Gil Scott discovered Harlem in 1963. He was a reporter at the time with The Associated Press, working in the New York bureau. Born and raised in Brooklyn's Bedford Stuyvesant neighborhood, he had never ventured to Harlem as a kid or even young adult. And here he was covering the area's most exciting times: Riots, the black power movement, Malcolm X's speeches and conferences.

"No day was like the day before," says Scott.

While covering Malcolm X he witnessed the gentle side of the fiery orator who spoke on Harlem street corners. Folks listened with rapt attention, but Scott says many were more interested in his emphasis on black self empowerment than on the Nation of Islam's spiritual teachings.

Malcolm was the first since Marcus Garvey to talk about black self-help, Scott says.

When Malcolm spoke after President Kennedy's assassination, calling it an instance of the "chickens coming home to roost," Scott reported it.

"He knew reporters were there," Scott recalls. "He didn"t gloat about it. He stated it as fact. I understand what he was saying: with all the killings of blacks, now it's coming back, killing their own. That comment changed his life."

The statement was a culmination of incidents that led to Malcolm's ouster from the Nation of Islam. In 1965 he was assassinated in the Audobon Ball Room. Gil Scott, who had been assigned to chronicle Malcolm•À1Ú2s every move said it was clear his life was in peril. Scott, however, was vacationing in the Caribbean when Malcolm was killed.

Scott spent seven years at The AP, where he mastered quick turn-arounds, dictating stories and breaking news. It was a long crooked route to this point.

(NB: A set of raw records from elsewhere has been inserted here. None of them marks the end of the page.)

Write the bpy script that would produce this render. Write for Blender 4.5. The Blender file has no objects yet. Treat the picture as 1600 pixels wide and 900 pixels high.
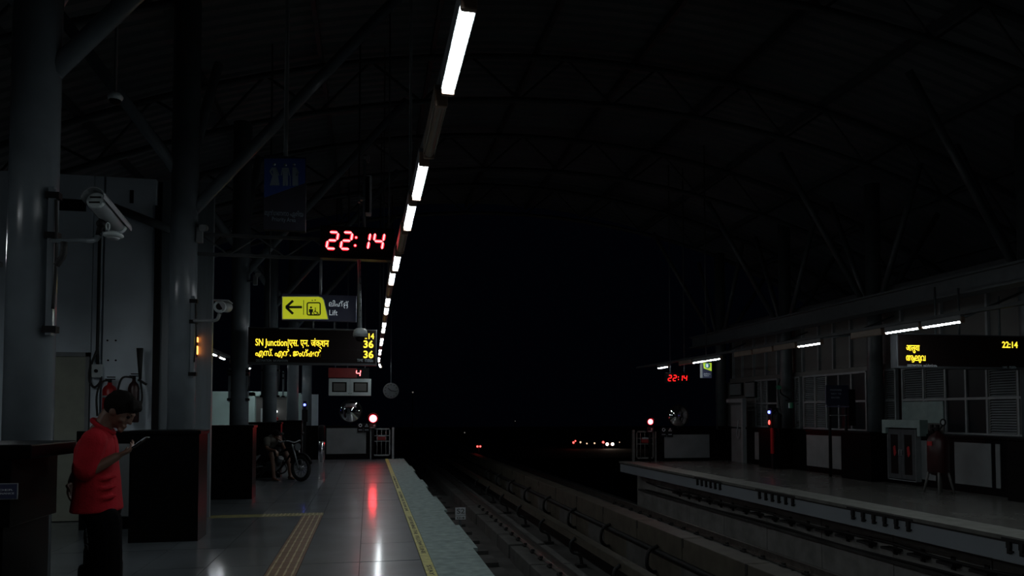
import bpy, bmesh, math, random
from mathutils import Vector, Matrix, Euler, noise

random.seed(7)
SC = bpy.context.scene
COL = SC.collection
V = Vector
R = math.radians

# ------------------------------------------------------------------ camera
FPX, PITCH, YAW, EYE = 1155.0, R(2.24), math.atan(224 / 1155.0), 1.55
cd = bpy.data.cameras.new('camera')
cam = bpy.data.objects.new('camera', cd)
COL.objects.link(cam)
cam.location = (0, 0, EYE)
cam.rotation_euler = Euler((math.pi / 2 + PITCH, 0, -YAW), 'XYZ')
cd.sensor_width = 36.0
cd.lens = FPX / 1600 * 36
cd.shift_y = 150 / 1600
cd.clip_start, cd.clip_end = 0.05, 600
SC.camera = cam

# ------------------------------------------------------------------ night sky, exposure
w = bpy.data.worlds.new('night_sky')
SC.world = w
w.use_nodes = True
w.node_tree.nodes['Background'].inputs[0].default_value = (0.25, 0.38, 1.0, 1)
w.node_tree.nodes['Background'].inputs[1].default_value = 0.0010
SC.view_settings.view_transform = 'Standard'
SC.view_settings.look = 'None'
SC.view_settings.exposure = 0.0
SC.view_settings.gamma = 1.0
TUBE_POWER = 46.0        # radiance of a lit lamp tube

# ------------------------------------------------------------------ picture <-> place
_F = V((math.sin(YAW) * math.cos(PITCH), math.cos(YAW) * math.cos(PITCH), math.sin(PITCH)))
_R = V((math.cos(YAW), -math.sin(YAW), 0))
_U = _R.cross(_F)
def ray(px, py):
    return _F + _R * ((px - 800) / FPX) + _U * ((600 - py) / FPX)
def on_y(px, py, Y):
    d = ray(px, py); return V((0, 0, EYE)) + d * (Y / d.y)
def on_x(px, py, X):
    d = ray(px, py); return V((0, 0, EYE)) + d * (X / d.x)
def on_z(px, py, Z=0.0):
    d = ray(px, py); return V((0, 0, EYE)) + d * ((Z - EYE) / d.z)

# ------------------------------------------------------------------ materials
def mat(name, col, rough=0.5, metal=0.0, var=0.12, scale=6.0, bump=0.0, bscale=60.0, spec=0.5, rvar=0.0, stretch=None):
    m = bpy.data.materials.new(name)
    m.use_nodes = True
    nt = m.node_tree
    b = nt.nodes['Principled BSDF']
    b.inputs['Roughness'].default_value = rough
    b.inputs['Metallic'].default_value = metal
    b.inputs['Specular IOR Level'].default_value = spec
    tc = nt.nodes.new('ShaderNodeTexCoord')
    src = tc.outputs['Object']
    geo = nt.nodes.new('ShaderNodeNewGeometry')
    src = geo.outputs['Position']
    if stretch:
        mp = nt.nodes.new('ShaderNodeMapping'); mp.inputs['Scale'].default_value = stretch
        nt.links.new(src, mp.inputs[0]); src = mp.outputs[0]
    nz = nt.nodes.new('ShaderNodeTexNoise')
    nz.inputs['Scale'].default_value = scale
    nz.inputs['Detail'].default_value = 5
    nt.links.new(src, nz.inputs['Vector'])
    rp = nt.nodes.new('ShaderNodeValToRGB')
    rp.color_ramp.elements[0].position = 0.3
    rp.color_ramp.elements[1].position = 0.7
    rp.color_ramp.elements[0].color = [max(0, c * (1 - var)) for c in col] + [1]
    rp.color_ramp.elements[1].color = [min(1, c * (1 + var)) for c in col] + [1]
    nt.links.new(nz.outputs['Fac'], rp.inputs[0])
    nt.links.new(rp.outputs[0], b.inputs['Base Color'])
    if rvar:
        mr = nt.nodes.new('ShaderNodeMapRange')
        mr.inputs['From Min'].default_value = 0.3; mr.inputs['From Max'].default_value = 0.7
        mr.inputs['To Min'].default_value = rough - rvar; mr.inputs['To Max'].default_value = rough + rvar
        nt.links.new(nz.outputs['Fac'], mr.inputs['Value'])
        nt.links.new(mr.outputs[0], b.inputs['Roughness'])
    if bump:
        n2 = nt.nodes.new('ShaderNodeTexNoise'); n2.inputs['Scale'].default_value = bscale; n2.inputs['Detail'].default_value = 3
        nt.links.new(src, n2.inputs['Vector'])
        bp = nt.nodes.new('ShaderNodeBump'); bp.inputs['Strength'].default_value = bump; bp.inputs['Distance'].default_value = 0.01
        nt.links.new(n2.outputs['Fac'], bp.inputs['Height'])
        nt.links.new(bp.outputs[0], b.inputs['Normal'])
    return m

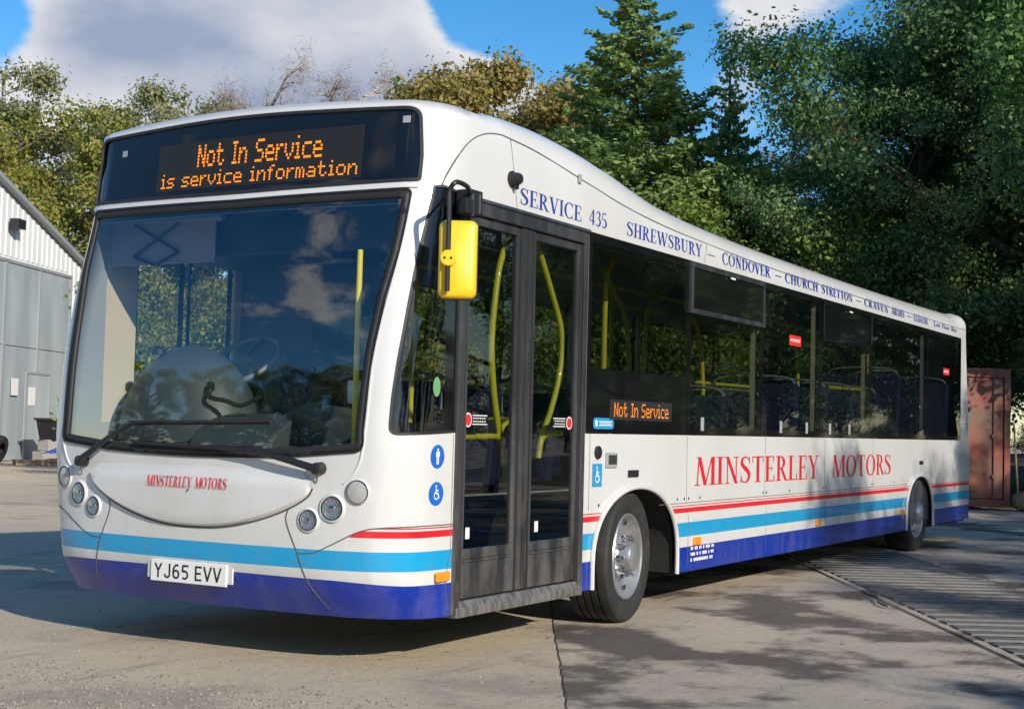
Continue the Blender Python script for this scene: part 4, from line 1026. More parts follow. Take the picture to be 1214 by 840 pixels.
pole([(4.55, .5, 2.2), (4.72, .5, 2.10), (4.857, .5, 1.95), (4.93, .5, 1.6), (4.93, .5, 1.2)]); pole([(4.806, .5, 1.62), (6.01, .5, 1.625)], .014); pole([(6.2, .5, 2.15), (6.06, .5, 2.05), (6.01, .5, 1.9), (6.0, .5, 1.3)])
pole([(7.22, .5, 2.05), (7.28, .5, 1.3)]); pole([(8.12, .5, 1.70), (10.26, .5, 1.73)], .018); pole([(9.55, .5, 2.4), (9.57, .5, 1.2)]); pole([(7.8, .55, 2.43), (7.84, .55, 1.3)])
pole([(1.3, .95, 2.33), (11.5, .95, 2.33)]); pole([(1.7, 1.6, 2.33), (11.5, 1.6, 2.33)])
for x in (2.4, 5.5, 8.6): pole([(x, 1.6, 2.44), (x, 1.6, .5)])
pip('stop_button', 4.69, 1.80, .03, .06, m_stickred, y=.88)
# seats
sp = MB(); prof = [(-.22, 0), (.20, 0), (.22, .10), (.30, .75), (.36, .76), (.34, .78), (.26, .82), (.20, .80), (.13, .14), (-.22, .13)]
sp.prism(prof, -.43, -.015); sp.prism(prof, .015, .43); sp.box((0, 0, -.14), (.3, .5, .28)); seat_me = sp.mesh('seat', m_seat)
sr = MB(); sr.tube(spline([(.33, -.40, .62), (.34, -.38, .80), (.33, -.30, .87), (.33, 0, .89), (.33, .30, .87), (.34, .38, .80), (.33, .40, .62)], 4), .011, 6); rail_me = sr.mesh('grab_rail', m_lining)
sr2 = MB(); sr2.box((.305, -.41, .60), (.012, .05, .16)); tab_me = sr2.mesh('seat_tab', m_stick)
for me in (seat_me,):
    bm = bmesh.new(); bm.from_mesh(me); bmesh.ops.recalc_face_normals(bm, faces=bm.faces); bm.to_mesh(me); bm.free()
def seat(x, y, z):
    s_ = link('seat', seat_me, bus); s_.location = (x, y, z); bv = s_.modifiers.new('bevel', 'BEVEL'); bv.width = .02; bv.segments = 2
    g_ = link('grab_rail', rail_me, s_)
for i in range(8):
    x = 4.15+.82*i
    zf = .33 if x < 5 else (.62 if x < 9 else .85)
    for y in (.52, 2*HW-.52): seat(x, y, zf+.22 if x > 5 else zf+.36)
for y in (.52, 1.25, 2*HW-.52): seat(11.2, y, 1.05)
for x, y in ((2.45, 2*HW-.5), (3.3, 2*HW-.5)): seat(x, y, .72)

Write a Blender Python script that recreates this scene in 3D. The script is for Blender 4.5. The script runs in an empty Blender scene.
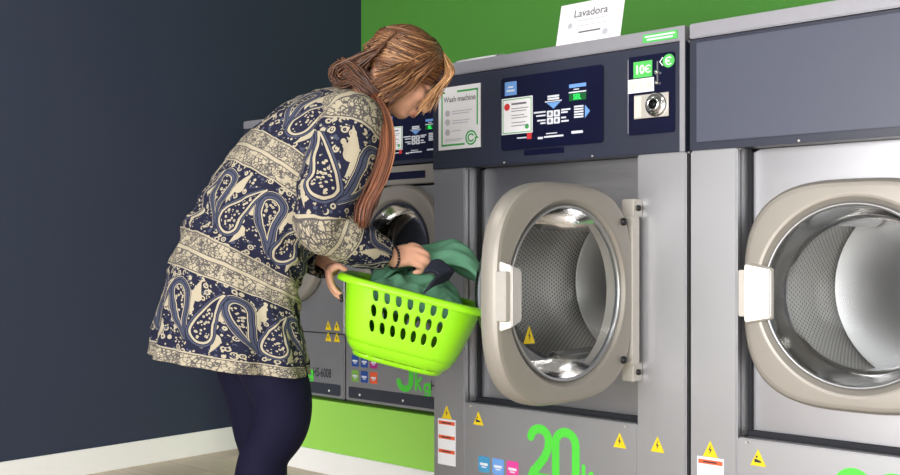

At the age of 10, he had decided reporting was his calling. He read about it in a book on careers. The pay wasn't great, this he knew, but the chance to write and discover intrigued him. His mother read newspapers and magazines voraciously. He remembers reading a piece by muckraker Lincoln Steffens, and deciding then a there, reporting was the profession for him.

He attended Adelphi College on a basketball scholarship and studied English and literature. When he finished, he set out to find a reporting job.

"I was naïve," he says. "I didn"t think there were any obstacles (to becoming a reporter). I quickly learned this was not going to be easy. Scott broke in through the side, working as a mail clerk at CBS and later as a desk assistant rewriting wire copy. In the middle of his climb up the ladder he was called to a post as an Army reservist. When he returned he got a job a sportswriter with a paper in White Plains, N.Y. Afraid of being pigeonholed as a sports writer, he quit without having a job lined up. He went a couple of years without a reporting job. In the meantime he took a few courses at Columbia University.

He covered the suburbs for a year or so at the Newark News and in 1963 went to The AP. But he tired of the grind and the lack of opportunity to write stylistically.

He got an opportunity to work in the New York bureau of the Christian Science Monitor. The pay wasn't hot, but he cherished the chance to write for a global audience — the Christian Science Monitor had 250,000 world-wide circulation. Many of its readers were policy makers and national leaders.

"At the monitor I wrote about what I wanted to," he says. "I wrote for the front page. I wrote essays."

He stayed at the Christian Science Monitor for three years, and went on to taught at the university level, sat on the National Council on Crime and Delinquency and freelanced for such magazines as Black Enterprise.

Like other black reporters of his time, Scott made it his mission to educate the mainstream about African American lifestyles, culture and their varied social-political ideas.

"We were not only there to report the news that was going on, but to give people a chance to see how other people (blacks) live," he says. "They were doing the same kinds of things: That we had bright, articulate, smart people, talented people."